▶ **EXERCISE**
Each line that includes "scene" counts once; give the total and nothing besides.

(Extracted data entries)
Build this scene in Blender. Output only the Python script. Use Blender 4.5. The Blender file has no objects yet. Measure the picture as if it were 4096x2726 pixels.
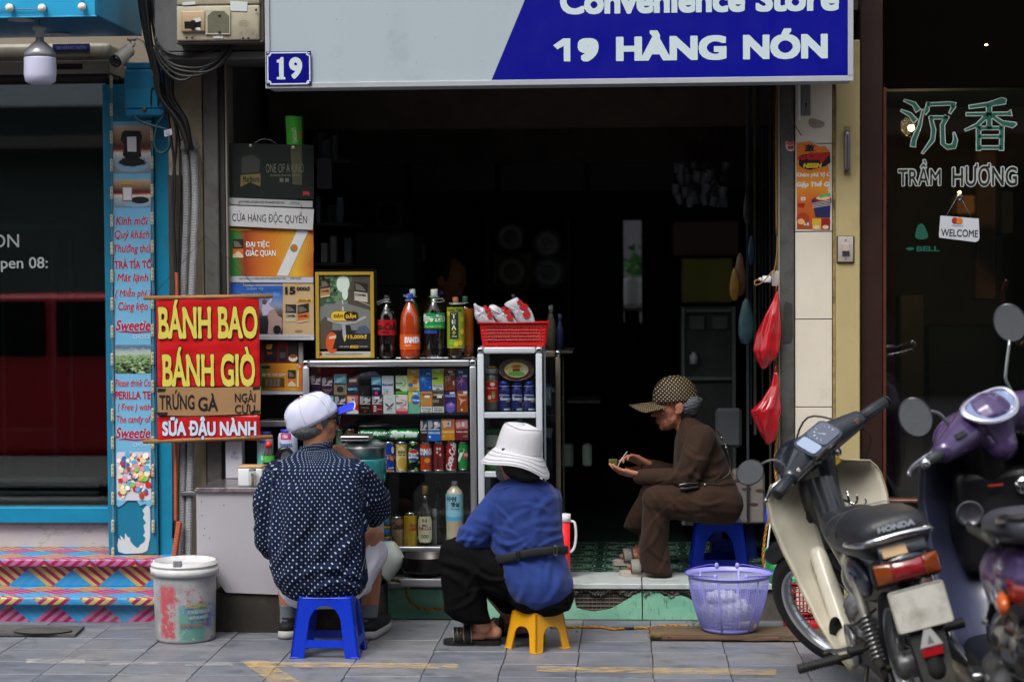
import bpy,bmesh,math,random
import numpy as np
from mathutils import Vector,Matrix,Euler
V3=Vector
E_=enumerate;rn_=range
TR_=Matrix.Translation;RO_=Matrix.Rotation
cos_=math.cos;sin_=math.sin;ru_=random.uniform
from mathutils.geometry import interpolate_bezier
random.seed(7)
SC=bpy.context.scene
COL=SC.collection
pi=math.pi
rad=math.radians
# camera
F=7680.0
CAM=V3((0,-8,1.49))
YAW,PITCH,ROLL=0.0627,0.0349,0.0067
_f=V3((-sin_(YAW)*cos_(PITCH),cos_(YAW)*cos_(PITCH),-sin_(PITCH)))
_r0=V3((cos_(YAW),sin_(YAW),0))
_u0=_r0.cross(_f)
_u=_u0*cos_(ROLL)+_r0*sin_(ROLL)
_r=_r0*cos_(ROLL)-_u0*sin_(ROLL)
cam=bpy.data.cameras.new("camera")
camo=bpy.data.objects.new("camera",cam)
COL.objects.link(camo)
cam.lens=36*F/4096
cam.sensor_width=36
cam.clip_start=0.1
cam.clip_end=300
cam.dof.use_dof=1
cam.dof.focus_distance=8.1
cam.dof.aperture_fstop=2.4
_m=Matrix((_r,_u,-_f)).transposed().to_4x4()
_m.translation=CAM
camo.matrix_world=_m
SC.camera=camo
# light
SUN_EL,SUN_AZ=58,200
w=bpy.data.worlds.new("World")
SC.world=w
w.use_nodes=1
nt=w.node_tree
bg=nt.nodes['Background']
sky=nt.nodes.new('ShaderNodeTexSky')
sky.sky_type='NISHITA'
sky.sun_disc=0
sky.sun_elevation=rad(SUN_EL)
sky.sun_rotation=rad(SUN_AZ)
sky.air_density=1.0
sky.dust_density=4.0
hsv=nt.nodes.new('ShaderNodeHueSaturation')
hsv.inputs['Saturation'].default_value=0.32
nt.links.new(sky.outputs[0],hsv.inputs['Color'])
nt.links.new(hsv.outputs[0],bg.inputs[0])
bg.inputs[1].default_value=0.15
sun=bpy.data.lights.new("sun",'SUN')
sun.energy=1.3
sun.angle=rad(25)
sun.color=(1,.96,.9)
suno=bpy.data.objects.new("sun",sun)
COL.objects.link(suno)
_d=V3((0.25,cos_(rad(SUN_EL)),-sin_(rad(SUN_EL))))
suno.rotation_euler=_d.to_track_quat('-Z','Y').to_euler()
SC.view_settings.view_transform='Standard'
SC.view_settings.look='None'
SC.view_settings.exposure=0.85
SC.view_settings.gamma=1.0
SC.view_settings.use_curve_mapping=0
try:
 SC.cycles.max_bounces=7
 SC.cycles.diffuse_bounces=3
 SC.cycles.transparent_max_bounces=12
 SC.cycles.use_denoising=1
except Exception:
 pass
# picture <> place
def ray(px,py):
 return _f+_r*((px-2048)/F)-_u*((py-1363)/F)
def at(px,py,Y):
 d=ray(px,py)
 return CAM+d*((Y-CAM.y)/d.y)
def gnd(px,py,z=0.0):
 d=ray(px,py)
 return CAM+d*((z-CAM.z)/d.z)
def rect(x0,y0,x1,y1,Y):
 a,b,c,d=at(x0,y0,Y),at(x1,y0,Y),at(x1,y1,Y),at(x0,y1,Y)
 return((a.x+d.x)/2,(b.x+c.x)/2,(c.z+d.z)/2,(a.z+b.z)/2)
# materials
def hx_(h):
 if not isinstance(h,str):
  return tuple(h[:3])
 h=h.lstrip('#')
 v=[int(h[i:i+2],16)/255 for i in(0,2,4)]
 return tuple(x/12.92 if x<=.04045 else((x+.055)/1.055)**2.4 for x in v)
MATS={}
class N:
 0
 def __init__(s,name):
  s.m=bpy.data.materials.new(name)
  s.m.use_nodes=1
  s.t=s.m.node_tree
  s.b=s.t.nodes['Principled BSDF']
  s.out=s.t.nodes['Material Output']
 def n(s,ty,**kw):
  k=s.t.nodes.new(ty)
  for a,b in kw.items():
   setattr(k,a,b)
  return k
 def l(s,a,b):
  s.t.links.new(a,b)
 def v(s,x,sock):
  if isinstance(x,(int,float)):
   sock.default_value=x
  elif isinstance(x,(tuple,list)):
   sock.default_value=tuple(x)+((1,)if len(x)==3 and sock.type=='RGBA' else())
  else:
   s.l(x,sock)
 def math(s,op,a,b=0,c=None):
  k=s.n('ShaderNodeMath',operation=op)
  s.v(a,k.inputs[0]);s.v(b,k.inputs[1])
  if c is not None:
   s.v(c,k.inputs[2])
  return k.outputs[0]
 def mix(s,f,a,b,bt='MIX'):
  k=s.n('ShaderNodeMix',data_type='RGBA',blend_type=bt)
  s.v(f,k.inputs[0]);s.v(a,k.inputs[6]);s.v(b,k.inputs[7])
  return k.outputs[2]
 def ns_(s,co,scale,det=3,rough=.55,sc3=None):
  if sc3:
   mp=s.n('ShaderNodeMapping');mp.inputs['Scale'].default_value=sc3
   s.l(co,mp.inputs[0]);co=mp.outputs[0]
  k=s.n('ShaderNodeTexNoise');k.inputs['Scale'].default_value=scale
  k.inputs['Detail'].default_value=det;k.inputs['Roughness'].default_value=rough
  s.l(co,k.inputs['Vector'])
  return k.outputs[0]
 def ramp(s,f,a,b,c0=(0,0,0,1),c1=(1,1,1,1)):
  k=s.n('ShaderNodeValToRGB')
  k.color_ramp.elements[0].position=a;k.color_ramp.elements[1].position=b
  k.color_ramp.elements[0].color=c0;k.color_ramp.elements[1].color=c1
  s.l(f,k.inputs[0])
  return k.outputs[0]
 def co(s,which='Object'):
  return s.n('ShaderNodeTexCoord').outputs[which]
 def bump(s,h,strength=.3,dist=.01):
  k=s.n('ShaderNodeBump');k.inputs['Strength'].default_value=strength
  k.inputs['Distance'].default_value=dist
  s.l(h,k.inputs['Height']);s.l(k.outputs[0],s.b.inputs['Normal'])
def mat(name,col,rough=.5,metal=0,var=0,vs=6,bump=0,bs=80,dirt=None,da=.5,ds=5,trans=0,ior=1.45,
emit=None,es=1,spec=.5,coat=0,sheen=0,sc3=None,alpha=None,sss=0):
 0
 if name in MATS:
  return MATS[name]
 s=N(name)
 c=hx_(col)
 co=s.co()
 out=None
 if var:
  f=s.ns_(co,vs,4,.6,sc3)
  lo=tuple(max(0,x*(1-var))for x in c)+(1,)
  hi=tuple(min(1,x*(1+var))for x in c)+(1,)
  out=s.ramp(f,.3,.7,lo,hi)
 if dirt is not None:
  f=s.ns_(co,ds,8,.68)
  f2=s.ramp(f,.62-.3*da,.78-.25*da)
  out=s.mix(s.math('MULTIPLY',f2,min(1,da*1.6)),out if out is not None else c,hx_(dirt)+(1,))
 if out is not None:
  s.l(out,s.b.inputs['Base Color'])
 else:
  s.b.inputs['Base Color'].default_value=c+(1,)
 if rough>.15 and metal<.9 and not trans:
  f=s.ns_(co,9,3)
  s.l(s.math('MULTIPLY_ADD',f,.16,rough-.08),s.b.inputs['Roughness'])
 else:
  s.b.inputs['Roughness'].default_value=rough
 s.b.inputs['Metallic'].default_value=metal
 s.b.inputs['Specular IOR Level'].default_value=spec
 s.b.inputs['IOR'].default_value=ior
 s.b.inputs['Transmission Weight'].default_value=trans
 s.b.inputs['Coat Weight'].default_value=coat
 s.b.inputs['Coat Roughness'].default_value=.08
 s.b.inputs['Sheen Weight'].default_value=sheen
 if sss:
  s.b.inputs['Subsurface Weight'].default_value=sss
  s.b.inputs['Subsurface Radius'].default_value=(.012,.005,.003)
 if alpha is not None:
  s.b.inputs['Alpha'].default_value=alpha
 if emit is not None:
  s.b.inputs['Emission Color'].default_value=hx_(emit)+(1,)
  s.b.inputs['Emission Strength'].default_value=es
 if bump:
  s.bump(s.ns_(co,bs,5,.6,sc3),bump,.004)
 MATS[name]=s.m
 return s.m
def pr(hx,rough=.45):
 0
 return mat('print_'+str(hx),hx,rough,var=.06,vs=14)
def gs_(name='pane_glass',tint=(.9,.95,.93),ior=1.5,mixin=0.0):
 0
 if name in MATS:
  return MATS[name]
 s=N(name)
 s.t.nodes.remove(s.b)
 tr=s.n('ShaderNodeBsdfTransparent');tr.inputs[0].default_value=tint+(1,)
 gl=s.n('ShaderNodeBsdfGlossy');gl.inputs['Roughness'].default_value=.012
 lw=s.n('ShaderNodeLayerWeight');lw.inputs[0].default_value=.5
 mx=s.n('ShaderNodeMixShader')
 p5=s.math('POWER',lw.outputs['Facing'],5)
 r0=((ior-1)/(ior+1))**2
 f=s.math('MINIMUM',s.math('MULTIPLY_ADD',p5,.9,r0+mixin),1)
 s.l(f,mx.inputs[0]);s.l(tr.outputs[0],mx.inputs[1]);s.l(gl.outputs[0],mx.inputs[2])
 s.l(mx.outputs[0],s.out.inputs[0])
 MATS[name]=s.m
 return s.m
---
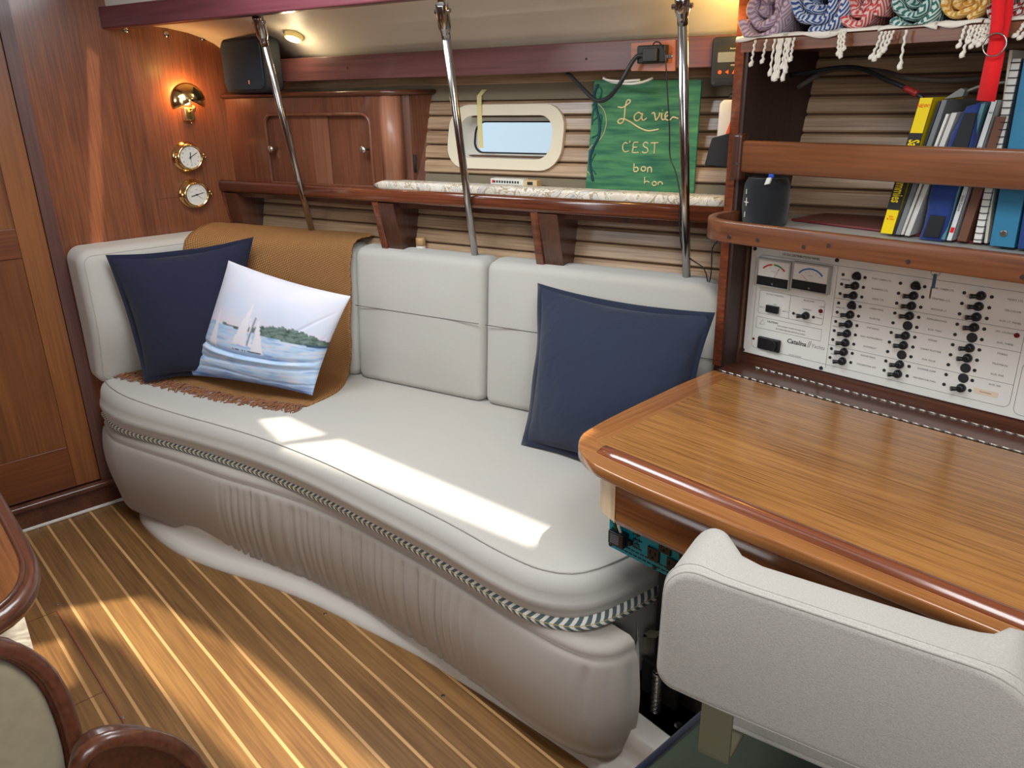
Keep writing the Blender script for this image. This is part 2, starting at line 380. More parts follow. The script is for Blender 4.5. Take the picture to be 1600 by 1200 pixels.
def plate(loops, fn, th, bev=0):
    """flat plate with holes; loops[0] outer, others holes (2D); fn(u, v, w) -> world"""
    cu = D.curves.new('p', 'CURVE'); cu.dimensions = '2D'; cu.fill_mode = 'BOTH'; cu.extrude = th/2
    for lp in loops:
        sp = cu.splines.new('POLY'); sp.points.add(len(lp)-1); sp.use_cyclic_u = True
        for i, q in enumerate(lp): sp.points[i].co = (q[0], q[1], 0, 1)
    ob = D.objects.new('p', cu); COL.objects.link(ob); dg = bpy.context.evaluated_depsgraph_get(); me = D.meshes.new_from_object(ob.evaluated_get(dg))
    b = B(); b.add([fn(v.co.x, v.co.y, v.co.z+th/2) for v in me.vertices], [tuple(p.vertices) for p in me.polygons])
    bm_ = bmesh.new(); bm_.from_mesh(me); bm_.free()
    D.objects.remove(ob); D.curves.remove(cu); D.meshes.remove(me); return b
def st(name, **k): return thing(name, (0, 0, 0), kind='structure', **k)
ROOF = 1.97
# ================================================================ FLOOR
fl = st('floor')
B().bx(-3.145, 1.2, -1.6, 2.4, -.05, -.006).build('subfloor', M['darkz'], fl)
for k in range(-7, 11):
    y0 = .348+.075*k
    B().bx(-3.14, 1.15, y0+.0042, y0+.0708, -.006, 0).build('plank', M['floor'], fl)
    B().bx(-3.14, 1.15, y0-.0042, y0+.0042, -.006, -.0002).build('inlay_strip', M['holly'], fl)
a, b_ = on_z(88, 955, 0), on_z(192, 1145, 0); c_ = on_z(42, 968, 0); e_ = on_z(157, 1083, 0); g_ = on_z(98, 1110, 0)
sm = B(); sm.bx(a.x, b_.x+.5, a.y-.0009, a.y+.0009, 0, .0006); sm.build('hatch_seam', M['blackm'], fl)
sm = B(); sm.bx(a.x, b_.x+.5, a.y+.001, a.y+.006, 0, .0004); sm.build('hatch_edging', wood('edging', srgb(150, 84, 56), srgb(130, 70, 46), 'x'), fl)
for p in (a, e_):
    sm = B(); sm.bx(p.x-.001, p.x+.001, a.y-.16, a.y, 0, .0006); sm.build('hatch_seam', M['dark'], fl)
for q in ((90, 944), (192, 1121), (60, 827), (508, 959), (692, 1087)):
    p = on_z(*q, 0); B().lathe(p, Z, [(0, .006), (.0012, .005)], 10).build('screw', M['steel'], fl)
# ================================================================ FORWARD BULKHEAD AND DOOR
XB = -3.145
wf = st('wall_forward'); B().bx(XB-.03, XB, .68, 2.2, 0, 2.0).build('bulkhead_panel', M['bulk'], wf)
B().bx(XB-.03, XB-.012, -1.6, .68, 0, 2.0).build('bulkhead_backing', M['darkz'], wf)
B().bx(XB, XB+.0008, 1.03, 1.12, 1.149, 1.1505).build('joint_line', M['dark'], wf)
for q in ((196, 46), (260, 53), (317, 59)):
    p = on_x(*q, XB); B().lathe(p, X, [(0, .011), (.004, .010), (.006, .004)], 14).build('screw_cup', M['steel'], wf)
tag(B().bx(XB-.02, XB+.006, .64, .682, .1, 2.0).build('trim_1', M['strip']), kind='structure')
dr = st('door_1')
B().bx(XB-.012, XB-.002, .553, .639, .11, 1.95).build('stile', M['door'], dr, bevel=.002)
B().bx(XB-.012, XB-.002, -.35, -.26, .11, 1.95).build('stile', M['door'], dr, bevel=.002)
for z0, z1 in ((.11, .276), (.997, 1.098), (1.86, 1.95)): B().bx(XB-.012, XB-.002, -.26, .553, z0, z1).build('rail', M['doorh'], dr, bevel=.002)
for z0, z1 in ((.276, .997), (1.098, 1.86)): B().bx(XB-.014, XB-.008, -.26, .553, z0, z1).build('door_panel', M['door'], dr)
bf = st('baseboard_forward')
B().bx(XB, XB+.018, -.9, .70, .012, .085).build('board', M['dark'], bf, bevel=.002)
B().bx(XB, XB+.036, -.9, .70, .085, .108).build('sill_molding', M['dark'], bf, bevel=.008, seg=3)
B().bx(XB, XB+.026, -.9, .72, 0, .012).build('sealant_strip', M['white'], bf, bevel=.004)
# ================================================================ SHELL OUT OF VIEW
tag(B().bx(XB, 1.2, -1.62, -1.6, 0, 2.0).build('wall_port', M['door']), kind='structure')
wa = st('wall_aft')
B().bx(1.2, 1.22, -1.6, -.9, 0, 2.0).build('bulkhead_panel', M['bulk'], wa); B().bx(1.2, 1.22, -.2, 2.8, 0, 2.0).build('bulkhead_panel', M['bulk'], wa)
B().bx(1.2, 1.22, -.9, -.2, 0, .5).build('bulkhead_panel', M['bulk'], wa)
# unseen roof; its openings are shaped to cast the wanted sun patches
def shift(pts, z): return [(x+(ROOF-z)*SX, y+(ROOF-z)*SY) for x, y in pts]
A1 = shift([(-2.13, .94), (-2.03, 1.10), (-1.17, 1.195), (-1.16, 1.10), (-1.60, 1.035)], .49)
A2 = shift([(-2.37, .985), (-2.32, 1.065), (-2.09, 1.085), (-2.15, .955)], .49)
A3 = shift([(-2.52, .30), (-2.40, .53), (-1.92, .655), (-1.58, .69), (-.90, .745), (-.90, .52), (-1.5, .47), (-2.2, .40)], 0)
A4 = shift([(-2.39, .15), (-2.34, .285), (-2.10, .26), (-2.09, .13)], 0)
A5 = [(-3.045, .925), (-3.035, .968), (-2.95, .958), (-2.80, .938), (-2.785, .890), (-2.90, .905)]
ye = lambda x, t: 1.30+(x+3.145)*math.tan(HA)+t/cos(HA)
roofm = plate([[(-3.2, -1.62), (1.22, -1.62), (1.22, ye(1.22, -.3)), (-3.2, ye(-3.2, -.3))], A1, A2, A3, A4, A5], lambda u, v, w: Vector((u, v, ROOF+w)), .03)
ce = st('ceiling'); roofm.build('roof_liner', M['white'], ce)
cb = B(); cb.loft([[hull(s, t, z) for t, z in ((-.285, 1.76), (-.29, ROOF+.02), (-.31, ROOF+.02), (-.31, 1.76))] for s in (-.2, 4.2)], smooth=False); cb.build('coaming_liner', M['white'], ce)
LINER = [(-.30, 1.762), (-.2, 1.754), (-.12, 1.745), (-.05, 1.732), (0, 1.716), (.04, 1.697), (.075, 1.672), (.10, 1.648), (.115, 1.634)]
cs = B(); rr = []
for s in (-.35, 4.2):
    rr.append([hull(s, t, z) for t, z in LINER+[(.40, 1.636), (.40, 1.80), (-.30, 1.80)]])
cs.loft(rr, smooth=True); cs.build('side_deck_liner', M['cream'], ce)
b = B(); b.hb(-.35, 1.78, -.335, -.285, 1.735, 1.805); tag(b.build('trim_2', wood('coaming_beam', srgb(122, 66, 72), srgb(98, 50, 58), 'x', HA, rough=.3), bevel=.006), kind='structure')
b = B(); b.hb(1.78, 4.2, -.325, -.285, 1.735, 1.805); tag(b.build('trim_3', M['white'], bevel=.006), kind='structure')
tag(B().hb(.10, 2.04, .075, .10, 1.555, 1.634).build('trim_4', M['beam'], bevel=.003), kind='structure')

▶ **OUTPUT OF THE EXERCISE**
2